« Un soir, j’ai assis la beauté sur mes genoux. – Et je l’ai trouvée amère. – Et je l’ai injuriée.
Je me suis armé contre la justice (…)
Je parvins à faire s’évanouir dans mon esprit toute l’espérance humaine. Sur toute joie pour l’étrangler j’ai fait le bond sourd de la bête féroce. »
A. Rimbaud, une saison en enfer
L’être humain se dévoile parfois dans tout son mystère le temps d’une saison.
Un jour, l’atmosphère change. L’air vibre d’un étrange murmure. Le signal? L’avion présidentiel abattu le 06 avril 1994 au dessus du Rwanda. La consigne? «Abattre tous les cancrelats» Tutsis.
Le déferlement de violence envahit tout. Submerge les hameaux, les habitudes et les amitiés. Dieu est mis entre parenthèse, « moi, j’avais été sincèrement baptisé catholique, mais je sentais préférable de ne pas prier traditionnellement pendant ces tueries».
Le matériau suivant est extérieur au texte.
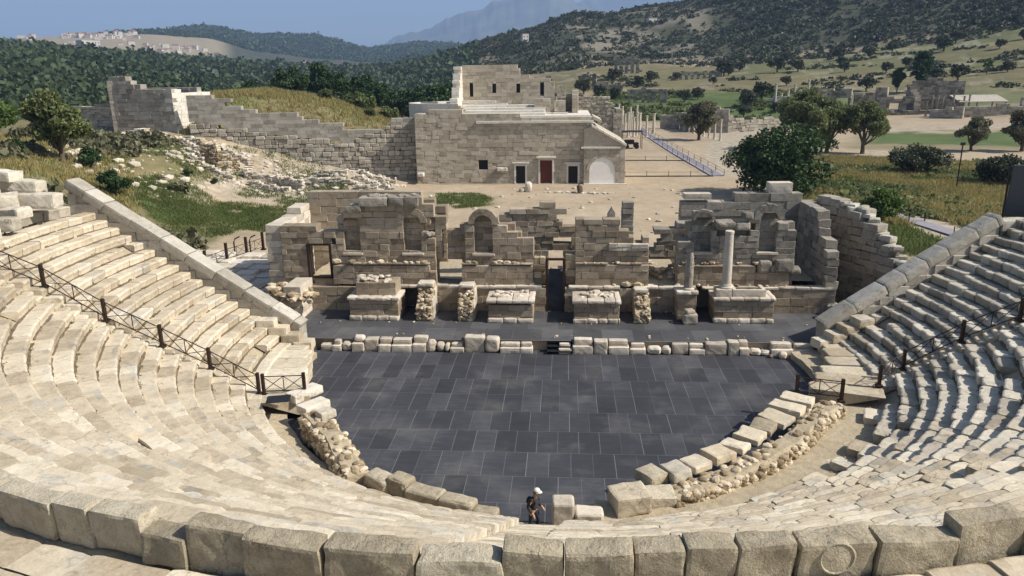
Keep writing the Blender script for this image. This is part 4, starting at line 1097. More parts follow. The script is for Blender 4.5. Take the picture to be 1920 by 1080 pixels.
# right inner pier and outer wall, both in shade
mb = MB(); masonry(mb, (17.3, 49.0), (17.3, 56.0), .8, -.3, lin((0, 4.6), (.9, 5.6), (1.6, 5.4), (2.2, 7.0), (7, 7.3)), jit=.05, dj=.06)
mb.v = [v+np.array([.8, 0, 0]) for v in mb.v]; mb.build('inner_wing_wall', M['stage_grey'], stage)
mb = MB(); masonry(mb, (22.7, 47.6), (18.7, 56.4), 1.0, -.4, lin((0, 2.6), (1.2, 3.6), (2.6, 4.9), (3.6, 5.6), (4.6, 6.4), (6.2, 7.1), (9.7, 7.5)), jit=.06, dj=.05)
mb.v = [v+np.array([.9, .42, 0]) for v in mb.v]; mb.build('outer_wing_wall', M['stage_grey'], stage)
mb = MB()
for k in range(26):
    t = k/25; rblock(mb, (23.2-t*3.9+random.uniform(-.2, .2), 48+t*8.4, 2.7+min(t*1.6, 1)*4.2+random.uniform(-.1, .35)), (random.uniform(.25, .5), random.uniform(.3, .55), random.uniform(.15, .3)), rotz(random.random()*3, random.uniform(-.15, .15)), seg=.2, rnd=.1, amp=.05, big=.08)
mb.build('broken_wall_top', M['coping'], stage)
mb = MB()
for _ in range(60): rock(mb, (random.uniform(17.6, 20.5), random.uniform(45.5, 49), random.uniform(.5, 1.5)), (random.uniform(.2, .6), random.uniform(.2, .6), random.uniform(.15, .5)), 1, .3)
mb.build('rubble_heap', M['stage_grey'], stage)

# pedestals and piers on the stage
def pedestal(x0, x1, yf, zt, label, base=True, upper=None, rough=True, zcor=None):
    mb = MB(); masonry(mb, (x0, yf), (x1, yf), 48.95-yf, .685, lambda u: zt, course=(.34, .45), blen=(.7, 1.5), jit=.012, dj=.02, tol=.6)
    o = mb.build('pedestal', M['stage'], stage); tag(o, label)
    mb = MB()
    if base:
        u = x0-.05
        while u < x1:
            l = min(random.uniform(.5, 1.1), x1+.05-u); rblock(mb, (u+l/2, yf+.05, .685+.16), (l/2, .22, .17), None, seg=.12, rnd=.08, amp=.035, big=.05); u += l
    zc = zcor or zt
    u = x0-.12
    while u < x1+.05:
        l = min(random.uniform(.6, 1.2), x1+.12-u); rblock(mb, (u+l/2, (yf+48.8)/2-.1, zc+.04), (l/2-.01, (48.8-yf)/2+.06, .11), rotz(0), seg=.22, rnd=.05, amp=.025, big=.03); u += l
    mb.build('moulding', M['pale'], o)
    if upper:
        a, b_, yy, zz = upper; mb = MB(); masonry(mb, (a, yy), (b_, yy), 48.9-yy, zc+.1, lambda u: zz, course=(.4, .5), jit=.02, dj=.02); mb.build('upper_course', M['stage'], o)
    if rough:
        mb = MB(); zz = (upper[3] if upper else zc+.15)
        for _ in range(22): rock(mb, (random.uniform(x0+.3, x1-.3), random.uniform(yf+.7, 48.6), zz+random.uniform(-.08, .12)), (random.uniform(.1, .35), random.uniform(.1, .3), random.uniform(.06, .16)), 1, .3)
        mb.build('top_rubble', M['pale'], o)
    return o
pedestal(-14.3, -11.0, 46.85, 2.15, 'big pedestal before the second niche, two tiers with rubble top', upper=(-13.9, -11.2, 47.3, 3.25))
pedestal(-4.95, -2.0, 46.55, 2.1, 'pedestal left of the central door with a broken hollow top')
pedestal(.68, 3.62, 46.55, 2.1, 'pedestal right of the central door with crazy paved top')
pp = pedestal(9.75, 13.5, 46.9, 2.25, 'big right pedestal with a hollow trough and a column', rough=True)
mb = MB()
for (x0, x1, y0, y1) in [(10.9, 13.0, 47.05, 47.3), (12.75, 13.0, 47.3, 48.4), (10.9, 11.15, 47.3, 48.4), (9.85, 10.85, 47.0, 48.2)]: rblock(mb, ((x0+x1)/2, (y0+y1)/2, 2.62), ((x1-x0)/2, (y1-y0)/2, .26), None, seg=.2, rnd=.04, amp=.015)
mb.build('trough_rim', M['pale'], pp)
def pier(x0, x1, yf, zf, zb, label, mat='rubble'):
    mb = MB(); prism(mb, [(0, .685), (0, zf), (.9, (zf+zb)/2), (1.3, zb), (48.95-yf, zb), (48.95-yf, .685)], (x1-.06, yf+.08, 0), (0, 1), None, x1-x0-.12)
    o = mb.build('pier', M[mat], stage); tag(o, label)
    mb = MB()
    for k in range(70):
        t = random.random(); y = yf+.05 if k < 40 else yf+.1+t*1.2
        z = random.uniform(.75, zf) if k < 40 else zf+(zb-zf)*min(1, (y-yf)/1.3)
        rock(mb, (random.uniform(x0+.1, x1-.1), y, z), (random.uniform(.1, .22), .14, random.uniform(.07, .14)), 1, .3)
    mb.build('rubble_face', M['rubble'], o)
    mb = MB(); masonry(mb, (x1-.1, yf+.3), (x1-.1, 48.9), .12, .685, lin((0, zf-.1), (1, zb-.1), (5, zb-.1)), course=(.4, .5), tol=.9); mb.v = [v+np.array([.12, 0, 0]) for v in mb.v]; mb.build('side_facing', M['pale'], o)
    mb = MB(); rblock(mb, ((x0+x1)/2, 48.2, zb+.1), ((x1-x0)/2-.05, .5, .12), None, seg=.2, rnd=.05, amp=.03, big=.04); mb.build('cap', M['pale'], o)
pier(-9.85, -8.7, 46.75, 1.6, 2.8, 'rubble pier right of the dark left doorway')
pier(-7.05, -5.95, 46.75, 1.7, 2.7, 'rubble pier left of the third niche')
pier(4.6, 5.65, 46.6, 1.3, 2.45, 'rubble pier at the gap right of the central wall')
o = pedestal(7.45, 8.65, 47.3, 2.55, 'narrow pier carrying the broken column stub', base=False, rough=False)
mb = MB(); rblock(mb, (8.2, 46.8, 1.02), (.45, .42, .34), None, seg=.15, rnd=.06, amp=.03); rblock(mb, (8.15, 46.8, 1.5), (.3, .3, .13), rotz(.3), seg=.12, rnd=.08, amp=.03); mb.build('front_block', M['pale'], o)

mb = MB()
for _ in range(170):
    x = random.uniform(-16, 15); t = random.random()
    if -2 < x < .8 or 5.6 < x < 7.6 or -8.8 < x < -6.7: continue
    r = random.uniform(.05, .16)*(1.8 if random.random() < .1 else 1)
    y, z = (49.3, 2.52) if t < .45 else (FY-.12, 4.02)
    rock(mb, (x, y+random.uniform(-.15, .15), z+r*.4), (r*1.4, r, r*.8), 1, .3)
mb.build('ledge_rubble', M['rubble'], stage)
mb = MB()
for _ in range(60):
    x = random.uniform(-17, 17); r = random.uniform(.03, .09); rock(mb, (x, random.choice([48.9, 46.5, 43.9])+random.uniform(-.35, .35), .69+r*.4), (r*1.4, r, r*.8), 1, .3)
o = mb.build('stage_debris', M['rubble'], None, (0, 46, .69)); tag(o, 'small stone chips littering the dark stage floor', kind='stuff')
# columns
col = empty('stone_column', (10.55, 47.6, 2.88), 'tall smooth pale column standing on the right pedestal', 'column')
mb = MB(); lathe(mb, (10.55, 47.6, 2.88), [(.46, 0), (.47, .1), (.40, .14), (.36, .2), (.38, .24), (.33, .28)], 24); mb.build('base', M['pale'], col)
mb = MB(); lathe(mb, (10.55, 47.6, 2.88), [(.31, .28), (.30, .5), (.295, 1.6), (.275, 2.8), (.262, 3.55), (.285, 3.62), (.285, 3.75), (.25, 3.77)], 24); o = mb.build('shaft', M['pale'], col, smooth=False)
col = empty('broken_column', (8.15, 47.75, 2.66), 'broken column stub with slanting top on the narrow pier', 'column')
mb = MB(); lathe(mb, (8.15, 47.75, 2.66), [(.40, 0), (.40, .15), (.32, .2)], 20); mb.build('base', M['pale'], col)
mb = MB(); lathe(mb, (8.15, 47.75, 2.66), [(.30, .2), (.29, 1.0), (.28, 1.5), (.26, 2.0), (.2, 2.3), (.1, 2.42)], 20); v = mb.v[-1]; v[:, 2] += np.where(v[:, 2] > 4.3, (v[:, 0]-8.15)*.9, 0); mb.build('shaft', M['stage_grey'], col)
# ================================================================== COUNCIL HOUSE
T = lambda x, y: float(terrain(np.array([x]), np.array([y]))[0])
hall = empty('council_house', (-7, 116, 0), 'large restored ancient stone hall with red door and arched gate beyond the stage', 'ancient hall')
def wx(x0, x1, y, th, z0, top, op=(), **k):
    mb = MB(); masonry(mb, (x0, y), (x1, y), th, z0, lambda u: top(x0+u), [(a-x0, b-x0, c, e) for a, b, c, e in op], **k); return mb
fo = [(-13.3, -11.85, 2.0, 4.0), (-7.5, -6.05, -.1, 2.8), (-3.75, -1.9, -.1, 3.65), (.6, 2.05, -.1, 2.75)]
topF = stepf((-23.1, 10.9), (-20.6, 11.7), (-16.2, 10.8), (-6.8, 10.2))
wx(-23.0, 4.3, 116, 1.2, -.2, topF, fo, course=(.45, .75), blen=(.7, 1.9), jit=.008, dj=.03, bev=.03).build('facade', M['facade'], hall)
mb = MB(); x = -13.5
while x < 4.3: 
    l = min(1.8, 4.35-x); box(mb, x, x+l-.02, 115.7, 116, 9.25, 9.62, .03); x += l
mb.build('cornice', M['white_stone'], hall)
mb = MB(); box(mb, -20.6, 4.3, 115.9, 116.3, -.25, .12, .02); mb.build('plinth', M['facade'], hall)
# gabled right bay, standing 0.7 m forward, with a wide arch
bx0, bx1, by = 2.95, 9.2, 115.3
A0, A1 = 3.85, 7.7
mb = wx(bx0, bx1, by, .7, -.2, lambda x: 5.5, [(A0, A1, -.3, 4.6)], course=(.45, .6), blen=(.5, 1.0), jit=.008, dj=.01)
arch_head(mb, (0, 0), (1, 0), A0, A1, 0, 2.15, 4.62, by+.0, .65, n=16)
voussoirs(mb, (0, 0), (1, 0), (A0+A1)/2, 2.15, (A1-A0)/2, .5, by-.06, .3, n=13)
masonry(mb, (9.2, 115.3), (9.2, 128), .7, -.2, lambda u: 5.5, course=(.45, .6)); mb.build('gable_bay', M['facade'], hall)
mb = MB(); prism(mb, [(4.1, 8.8), (2.95, 8.2), (2.95, 5.5), (9.25, 5.5), (9.25, 5.9)], (0, by+.02, 0), (1, 0), None, .7); mb.build('gable', M['facade'], hall)
mb = MB(); box(mb, 2.5, 8.5, by-.28, by, 5.42, 5.72, .04); mb.build('horizontal_cornice', M['white_stone'], hall)
mb = MB(); d = np.array([5.3, -2.95]); n_ = 6
for k in range(n_):
    a, e = k/n_, (k+1)/n_-.01
    prism(mb, [(4.05+5.35*a, 8.72-2.98*a), (4.05+5.35*e, 8.72-2.98*e), (4.05+5.35*e, 9.05-2.98*e), (4.05+5.35*a, 9.05-2.98*a)], (0, by-.35, 0), (1, 0), None, 1.05)
mb.build('raking_cornice', M['white_stone'], hall)
mb = MB(); prism(mb, [(4.25, 8.95), (9.3, 6.1), (9.3, 5.8), (4.25, 8.6)], (0, 116.0, 0), (1, 0), None, 12); prism(mb, [(4.3, 10.2), (4.3, 9.7), (5.6, 9.2), (5.6, 9.6)], (0, 115.9, 0), (1, 0), None, 8); mb.build('lean_to_roof', M['facade'], hall)
mb = MB(); box(mb, A0-.1, A1+.1, by+.04, by+.12, -.1, 4.3, .01); mb.build('arched_gate', M['white_panel'], hall)
mb = MB(); box(mb, A0-.9, A1+1.9, by-.5, by, -.15, .14, .02); mb.build('threshold', M['white_stone'], hall)
def doorway(x0, x1, z1, mat, fr, cor, label, wood=False):
    mb = MB(); box(mb, x0, x1, 116.35, 116.45, -.1, z1, .01); o = mb.build('door', M[mat], hall); tag(o, label)
    if wood:
        mb = MB()
        for k in range(7): xx = x0+(x1-x0)*(k+.5)/7; box(mb, xx-.1, xx+.1, 116.31, 116.35, 0, z1-.05, .02)
        mb.build('plank', M[mat], o)
    mb = MB(); box(mb, x0-fr, x0, 115.86, 116.3, 0, z1, .03); box(mb, x1, x1+fr, 115.86, 116.3, 0, z1, .03); box(mb, x0-fr, x1+fr, 115.86, 116.3, z1, z1+.35, .03); box(mb, x0-fr-.25, x1+fr+.25, 115.8-cor, 116.0, z1+.36, z1+.58, .04); mb.build('door_frame', M['white_stone'], hall)
doorway(-7.5, -6.05, 2.8, 'dark_door', .3, .1, 'dark open doorway left of the red door'); doorway(-3.75, -1.9, 3.65, 'red_door', .3, .55, 'tall red wooden door under a deep cornice', True); doorway(.6, 2.05, 2.75, 'dark_door', .3, .1, 'dark doorway with bars beside the arched gate')
mb = MB(); box(mb, -13.3, -11.85, 116.5, 116.6, 2, 4); o = mb.build('window', M['dark_door'], hall)
mb = MB()
for k in range(5): xx = -13.3+1.45*(k+.5)/5; tube(mb, [(xx, 116.25, 2), (xx, 116.25, 4)], .03)
mb.build('window_bars', M['iron'], o)
mb = MB()
for k in range(4): xx = .6+1.45*(k+.5)/4; tube(mb, [(xx, 116.2, 0), (xx, 116.2, 2.75)], .03)
mb.build('door_bars', M['iron'], hall)
mb = MB(); rblock(mb, (-9.6, 115.8, 2.3), (.85, .25, .28), None, seg=.15, rnd=.1, amp=.06, big=.1); rblock(mb, (-22.3, 115.5, 1.6), (.5, .5, .3), None, seg=.2, rnd=.1, amp=.04); mb.build('projecting_stone', M['white_stone'], hall)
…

L’exigence à la fois minimale et maximale, («la règle numéro un, c’était de tuer. La règle numéro deux il n’y en avait pas. C’était une organisation sans complication.») se décline consciencieusement le long des villages, dans le marais, en famille, entre amis, entre co-équipiers de l’équipe de football.
Une arme tranchante et imparable au corps à corps, la machette, exécute sans faillir, arrachant des rivières de sang à la population Tutsis, hommes, femmes et enfants, sans distinction. Cette arme qui n’était qu’un outil agricole quelques heures auparavant.
Les « coupeurs » sont encadrés mais non embrigadés, il y a toujours moyen d’en réchapper par une simple amende en cas de manque d’ardeur; mais pourtant tous suivent, à quelques Justes près, si rares. Les radios déversant des appels explicites au meurtre galvanisent, ainsi que la bière et l’alcool de banane.
Et les jours passent, où le labeur de chaque matin consiste à traquer, à massacrer et à piller (le travail de mort remplace les travaux des champs), à empiler des tôles (bien inestimable) conquises au fil de la lame. Une nouvelle normalité se met en place : la vengeance, une abondance enivrante, la récupération des parcelles de terre, l’émulation du groupe banalisent les gestes. Le génocide s’installe.
Et puis la saison se referme, les corps se calment, les consciences se réveillent. Vient le temps de l’exil au Congo, le temps de l’introspection, puis celui des procès, des survivants à qui on demande parfois pardon, avec le secret espoir d’un retour sur les collines, comme avant.
Vient le temps de compter: 800 000 morts en quelques semaines.
Monsieur Frédéric
Jean Hatzfeld, Une saison de machettes, Récits, Seuil, 2003.